Bibliographical sources









1 comentario:

  1. Firstly, I find really interesting the conceptualization that you have made by explaining the Romantic movement, what it means to be a Romantic poet and the changes in literature since it was a quite pivotal one due to the fact that before this period, literature was thought as a mean through which you can get better diction and more culture, as you mentioned, but after that, Romantic poets and writers leave behind the reason, the enlightenment and the excess and elegancy of the past years in order to use their imagination as main source of creation. Personally, I really like this conceptualization of literature because I reckon that imagination is something so unique and unlimited that it is perfect for expressing yourself, as you mentioned, the possibilities are infinite, and that is why the boundaries between reality and imagination become fragile since there are so many things that you imagine and feel that the question is what is real?.
    Moreover, through imagination, you can see beauty and if you experience beauty, you can experience this absolute state, and now it’s when the importance of the feelings, emotions and sensations makes sense to me since by being authentic to your feelings and emotions you can stop thinking and start feeling in order to experience the negative capability and eventually, experience a moment that transcends in time.

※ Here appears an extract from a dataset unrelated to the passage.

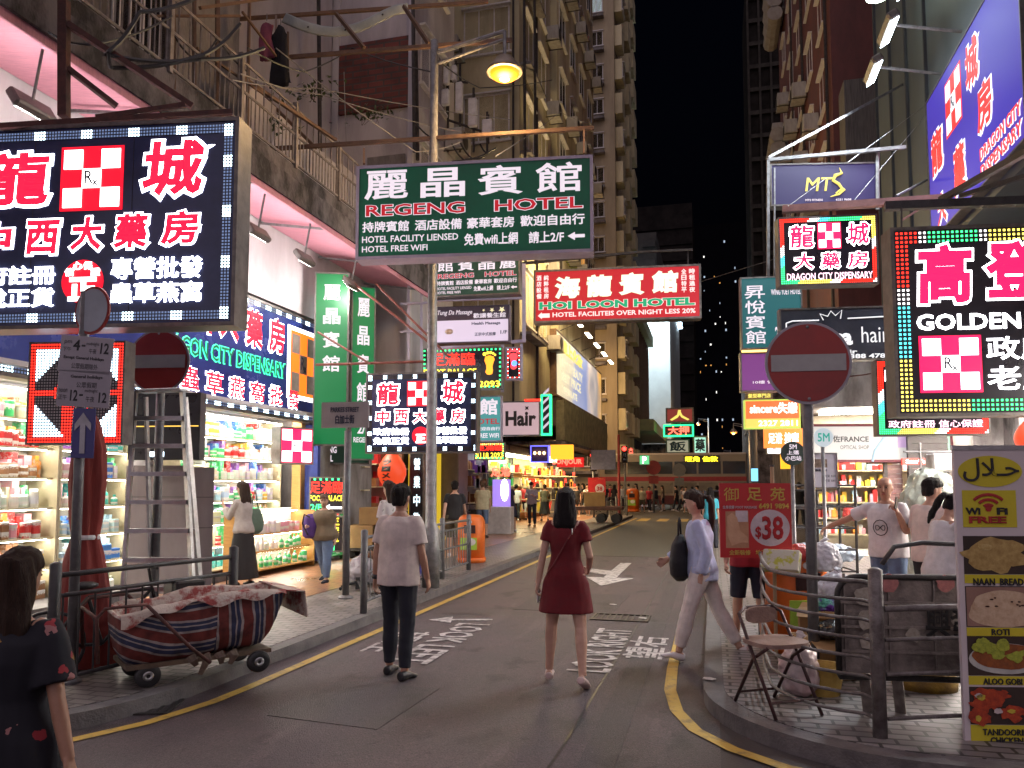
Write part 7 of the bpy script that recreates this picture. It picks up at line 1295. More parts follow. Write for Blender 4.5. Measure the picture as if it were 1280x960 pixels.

    Finally, I must say that I find myself in accord with you and that I think that your final reflection is really accurate in our times because with the over use of technology we are replacing a lot of things and the sensations and emotions are put on the back burner, the authenticity to our own feelings is getting lost because of many factors and it would be quite worthy to give it a try to our imagination and sensations for the sake of experimenting the negative capability and thus, a moment which transcends in time.